* start *

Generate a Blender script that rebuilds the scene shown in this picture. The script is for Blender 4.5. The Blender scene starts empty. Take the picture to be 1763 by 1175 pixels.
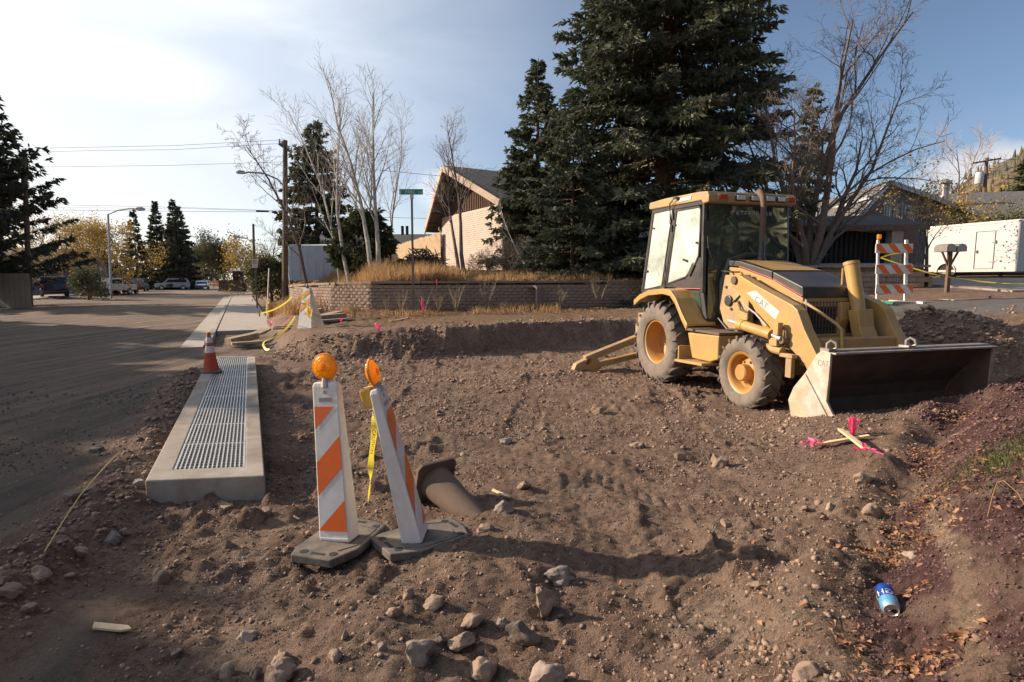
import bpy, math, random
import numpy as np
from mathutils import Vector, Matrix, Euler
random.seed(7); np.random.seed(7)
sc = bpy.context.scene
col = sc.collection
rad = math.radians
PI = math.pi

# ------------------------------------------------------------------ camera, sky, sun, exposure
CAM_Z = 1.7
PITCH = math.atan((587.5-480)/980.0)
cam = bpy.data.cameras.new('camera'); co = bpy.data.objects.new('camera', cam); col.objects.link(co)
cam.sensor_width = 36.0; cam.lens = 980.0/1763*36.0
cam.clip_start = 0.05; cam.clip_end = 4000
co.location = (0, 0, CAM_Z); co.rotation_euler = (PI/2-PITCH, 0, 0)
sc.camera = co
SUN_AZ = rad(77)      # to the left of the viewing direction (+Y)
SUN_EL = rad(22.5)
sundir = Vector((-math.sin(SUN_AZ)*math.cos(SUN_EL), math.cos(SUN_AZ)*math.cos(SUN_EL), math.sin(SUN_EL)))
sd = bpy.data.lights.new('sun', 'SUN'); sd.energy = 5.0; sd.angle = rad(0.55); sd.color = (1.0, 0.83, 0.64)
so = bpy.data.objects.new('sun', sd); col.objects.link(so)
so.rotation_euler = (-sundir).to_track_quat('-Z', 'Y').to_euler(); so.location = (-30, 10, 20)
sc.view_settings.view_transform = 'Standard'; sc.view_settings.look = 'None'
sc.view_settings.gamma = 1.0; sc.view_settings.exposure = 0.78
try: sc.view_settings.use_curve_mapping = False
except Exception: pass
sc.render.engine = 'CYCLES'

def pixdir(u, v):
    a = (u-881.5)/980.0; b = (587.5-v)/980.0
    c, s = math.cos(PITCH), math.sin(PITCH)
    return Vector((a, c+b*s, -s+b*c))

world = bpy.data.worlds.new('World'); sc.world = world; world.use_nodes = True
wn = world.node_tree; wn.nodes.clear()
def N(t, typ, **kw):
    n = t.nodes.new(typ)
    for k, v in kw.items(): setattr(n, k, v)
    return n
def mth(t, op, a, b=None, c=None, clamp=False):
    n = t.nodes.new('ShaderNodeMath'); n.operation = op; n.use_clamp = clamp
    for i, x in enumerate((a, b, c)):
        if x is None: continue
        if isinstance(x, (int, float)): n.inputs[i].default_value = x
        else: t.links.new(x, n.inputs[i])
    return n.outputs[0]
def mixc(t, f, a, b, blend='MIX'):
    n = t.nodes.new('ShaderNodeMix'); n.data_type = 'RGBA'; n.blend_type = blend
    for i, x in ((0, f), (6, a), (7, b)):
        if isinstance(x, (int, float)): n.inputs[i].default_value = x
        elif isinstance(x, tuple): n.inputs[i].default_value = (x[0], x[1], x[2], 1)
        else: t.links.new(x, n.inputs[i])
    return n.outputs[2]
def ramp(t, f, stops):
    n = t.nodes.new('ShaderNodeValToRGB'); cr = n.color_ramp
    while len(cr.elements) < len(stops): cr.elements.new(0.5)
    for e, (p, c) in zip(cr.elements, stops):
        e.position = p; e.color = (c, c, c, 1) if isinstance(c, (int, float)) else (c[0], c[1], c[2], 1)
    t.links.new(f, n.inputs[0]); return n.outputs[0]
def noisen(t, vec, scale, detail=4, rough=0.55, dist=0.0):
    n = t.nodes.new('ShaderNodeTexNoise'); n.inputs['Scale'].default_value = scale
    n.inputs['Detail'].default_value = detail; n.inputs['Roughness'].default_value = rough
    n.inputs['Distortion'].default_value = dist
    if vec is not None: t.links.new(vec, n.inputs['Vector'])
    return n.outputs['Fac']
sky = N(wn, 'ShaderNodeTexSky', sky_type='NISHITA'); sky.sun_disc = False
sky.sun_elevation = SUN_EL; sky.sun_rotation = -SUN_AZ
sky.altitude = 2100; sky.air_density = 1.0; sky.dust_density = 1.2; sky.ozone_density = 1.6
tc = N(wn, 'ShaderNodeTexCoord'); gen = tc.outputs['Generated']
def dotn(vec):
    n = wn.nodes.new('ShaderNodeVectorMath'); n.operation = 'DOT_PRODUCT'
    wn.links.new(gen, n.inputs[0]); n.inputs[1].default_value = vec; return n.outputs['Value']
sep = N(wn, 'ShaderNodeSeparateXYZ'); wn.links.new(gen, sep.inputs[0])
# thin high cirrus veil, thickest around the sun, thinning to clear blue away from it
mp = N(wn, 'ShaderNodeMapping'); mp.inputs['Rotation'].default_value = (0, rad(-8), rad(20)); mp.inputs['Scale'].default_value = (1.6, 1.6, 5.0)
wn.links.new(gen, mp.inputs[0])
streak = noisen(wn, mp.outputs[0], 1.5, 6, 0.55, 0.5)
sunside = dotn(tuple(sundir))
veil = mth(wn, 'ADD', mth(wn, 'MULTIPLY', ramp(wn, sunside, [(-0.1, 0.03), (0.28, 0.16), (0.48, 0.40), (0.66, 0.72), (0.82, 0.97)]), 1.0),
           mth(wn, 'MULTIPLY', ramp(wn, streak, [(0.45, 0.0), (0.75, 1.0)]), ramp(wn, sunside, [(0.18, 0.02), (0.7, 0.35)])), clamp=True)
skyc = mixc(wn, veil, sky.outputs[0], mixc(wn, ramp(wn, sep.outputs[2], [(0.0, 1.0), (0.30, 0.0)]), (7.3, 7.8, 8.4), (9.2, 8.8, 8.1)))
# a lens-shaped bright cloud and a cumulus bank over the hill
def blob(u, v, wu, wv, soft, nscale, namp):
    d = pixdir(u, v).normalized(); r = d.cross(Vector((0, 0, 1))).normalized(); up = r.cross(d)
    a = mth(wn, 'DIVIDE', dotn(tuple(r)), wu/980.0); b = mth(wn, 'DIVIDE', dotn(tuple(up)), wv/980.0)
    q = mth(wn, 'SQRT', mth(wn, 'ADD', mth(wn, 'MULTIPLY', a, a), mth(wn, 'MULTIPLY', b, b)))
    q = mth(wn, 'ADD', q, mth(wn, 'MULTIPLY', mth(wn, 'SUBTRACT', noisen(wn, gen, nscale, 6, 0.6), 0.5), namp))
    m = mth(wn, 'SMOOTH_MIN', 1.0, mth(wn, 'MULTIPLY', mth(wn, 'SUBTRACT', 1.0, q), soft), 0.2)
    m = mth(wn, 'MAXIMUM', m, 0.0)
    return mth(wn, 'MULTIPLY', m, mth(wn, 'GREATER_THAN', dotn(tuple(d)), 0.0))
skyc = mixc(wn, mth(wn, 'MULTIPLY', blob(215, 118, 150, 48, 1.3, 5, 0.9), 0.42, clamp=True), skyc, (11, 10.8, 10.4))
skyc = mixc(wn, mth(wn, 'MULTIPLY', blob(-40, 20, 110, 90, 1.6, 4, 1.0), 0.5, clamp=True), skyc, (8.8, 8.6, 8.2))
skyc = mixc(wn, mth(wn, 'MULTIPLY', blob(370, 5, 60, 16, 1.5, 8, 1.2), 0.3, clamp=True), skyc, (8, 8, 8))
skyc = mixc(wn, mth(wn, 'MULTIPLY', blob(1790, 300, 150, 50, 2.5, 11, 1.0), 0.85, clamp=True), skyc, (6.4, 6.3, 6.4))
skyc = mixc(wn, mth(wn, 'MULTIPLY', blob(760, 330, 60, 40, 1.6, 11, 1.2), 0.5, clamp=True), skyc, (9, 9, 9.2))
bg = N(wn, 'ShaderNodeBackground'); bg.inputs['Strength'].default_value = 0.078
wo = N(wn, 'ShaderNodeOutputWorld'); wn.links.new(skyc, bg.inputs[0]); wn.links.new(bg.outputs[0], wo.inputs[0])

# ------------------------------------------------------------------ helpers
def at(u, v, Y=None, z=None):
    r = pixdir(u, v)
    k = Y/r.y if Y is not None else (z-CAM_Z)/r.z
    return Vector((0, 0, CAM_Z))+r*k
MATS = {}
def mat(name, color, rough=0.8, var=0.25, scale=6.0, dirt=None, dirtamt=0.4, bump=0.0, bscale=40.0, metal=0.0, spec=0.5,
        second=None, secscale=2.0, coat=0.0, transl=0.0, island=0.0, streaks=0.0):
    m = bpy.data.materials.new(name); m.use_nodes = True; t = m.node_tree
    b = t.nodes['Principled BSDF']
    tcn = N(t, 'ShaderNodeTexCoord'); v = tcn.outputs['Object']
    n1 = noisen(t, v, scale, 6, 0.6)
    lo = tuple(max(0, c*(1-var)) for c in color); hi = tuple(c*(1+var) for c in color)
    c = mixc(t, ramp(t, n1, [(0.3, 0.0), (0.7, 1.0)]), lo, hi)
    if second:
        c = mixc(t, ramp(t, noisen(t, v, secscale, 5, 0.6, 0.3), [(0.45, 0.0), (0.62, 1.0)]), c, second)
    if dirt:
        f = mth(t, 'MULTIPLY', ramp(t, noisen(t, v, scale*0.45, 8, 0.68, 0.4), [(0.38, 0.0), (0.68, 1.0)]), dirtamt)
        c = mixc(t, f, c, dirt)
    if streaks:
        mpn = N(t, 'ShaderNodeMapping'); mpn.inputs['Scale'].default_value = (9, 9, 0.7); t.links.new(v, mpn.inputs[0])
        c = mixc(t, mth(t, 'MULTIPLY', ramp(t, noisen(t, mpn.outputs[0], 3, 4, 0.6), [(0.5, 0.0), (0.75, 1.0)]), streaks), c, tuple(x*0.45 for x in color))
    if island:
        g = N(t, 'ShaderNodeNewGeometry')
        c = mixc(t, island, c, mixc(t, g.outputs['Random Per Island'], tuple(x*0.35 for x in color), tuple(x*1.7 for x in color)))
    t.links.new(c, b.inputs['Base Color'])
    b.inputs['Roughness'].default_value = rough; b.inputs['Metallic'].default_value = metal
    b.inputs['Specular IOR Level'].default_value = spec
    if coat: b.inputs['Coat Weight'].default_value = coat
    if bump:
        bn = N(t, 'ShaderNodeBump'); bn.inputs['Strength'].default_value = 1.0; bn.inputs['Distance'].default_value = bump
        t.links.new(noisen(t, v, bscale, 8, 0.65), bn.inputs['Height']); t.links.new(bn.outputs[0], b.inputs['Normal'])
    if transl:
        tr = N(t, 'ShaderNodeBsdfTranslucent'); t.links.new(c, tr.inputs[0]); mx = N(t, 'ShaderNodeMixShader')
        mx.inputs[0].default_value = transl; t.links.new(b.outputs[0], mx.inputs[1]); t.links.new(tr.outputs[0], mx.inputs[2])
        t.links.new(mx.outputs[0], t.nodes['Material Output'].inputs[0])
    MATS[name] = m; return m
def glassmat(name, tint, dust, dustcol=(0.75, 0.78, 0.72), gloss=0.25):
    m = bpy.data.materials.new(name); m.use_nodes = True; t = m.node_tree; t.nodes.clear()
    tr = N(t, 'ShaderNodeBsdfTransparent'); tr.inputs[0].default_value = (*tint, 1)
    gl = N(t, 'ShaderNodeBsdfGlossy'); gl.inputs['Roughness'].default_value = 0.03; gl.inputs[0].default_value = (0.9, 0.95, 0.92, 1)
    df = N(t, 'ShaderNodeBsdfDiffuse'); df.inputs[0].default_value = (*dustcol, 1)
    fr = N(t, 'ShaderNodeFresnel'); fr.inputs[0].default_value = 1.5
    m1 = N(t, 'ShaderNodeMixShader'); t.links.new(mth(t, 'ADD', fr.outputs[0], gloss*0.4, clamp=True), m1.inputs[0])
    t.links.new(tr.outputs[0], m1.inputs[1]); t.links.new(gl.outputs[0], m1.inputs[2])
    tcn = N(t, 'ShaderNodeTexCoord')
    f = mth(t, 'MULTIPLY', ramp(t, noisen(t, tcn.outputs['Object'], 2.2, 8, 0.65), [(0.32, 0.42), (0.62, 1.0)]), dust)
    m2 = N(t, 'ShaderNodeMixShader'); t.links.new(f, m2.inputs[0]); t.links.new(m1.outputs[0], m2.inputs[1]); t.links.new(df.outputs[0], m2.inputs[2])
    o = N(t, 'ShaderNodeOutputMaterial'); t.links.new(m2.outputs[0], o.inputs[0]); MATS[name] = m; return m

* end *

WORK INSTRUCTIONS. Please reproduce the listing exactly from its opening line through the line that contains "sc.render.engine = 'CYCLES'", both included, with all pictures omitted.

ANSWER IN FULL.
Generate a Blender script that rebuilds the scene shown in this picture. The script is for Blender 4.5. The Blender scene starts empty. Take the picture to be 1763 by 1175 pixels.
import bpy, math, random
import numpy as np
from mathutils import Vector, Matrix, Euler
random.seed(7); np.random.seed(7)
sc = bpy.context.scene
col = sc.collection
rad = math.radians
PI = math.pi

# ------------------------------------------------------------------ camera, sky, sun, exposure
CAM_Z = 1.7
PITCH = math.atan((587.5-480)/980.0)
cam = bpy.data.cameras.new('camera'); co = bpy.data.objects.new('camera', cam); col.objects.link(co)
cam.sensor_width = 36.0; cam.lens = 980.0/1763*36.0
cam.clip_start = 0.05; cam.clip_end = 4000
co.location = (0, 0, CAM_Z); co.rotation_euler = (PI/2-PITCH, 0, 0)
sc.camera = co
SUN_AZ = rad(77)      # to the left of the viewing direction (+Y)
SUN_EL = rad(22.5)
sundir = Vector((-math.sin(SUN_AZ)*math.cos(SUN_EL), math.cos(SUN_AZ)*math.cos(SUN_EL), math.sin(SUN_EL)))
sd = bpy.data.lights.new('sun', 'SUN'); sd.energy = 5.0; sd.angle = rad(0.55); sd.color = (1.0, 0.83, 0.64)
so = bpy.data.objects.new('sun', sd); col.objects.link(so)
so.rotation_euler = (-sundir).to_track_quat('-Z', 'Y').to_euler(); so.location = (-30, 10, 20)
sc.view_settings.view_transform = 'Standard'; sc.view_settings.look = 'None'
sc.view_settings.gamma = 1.0; sc.view_settings.exposure = 0.78
try: sc.view_settings.use_curve_mapping = False
except Exception: pass
sc.render.engine = 'CYCLES'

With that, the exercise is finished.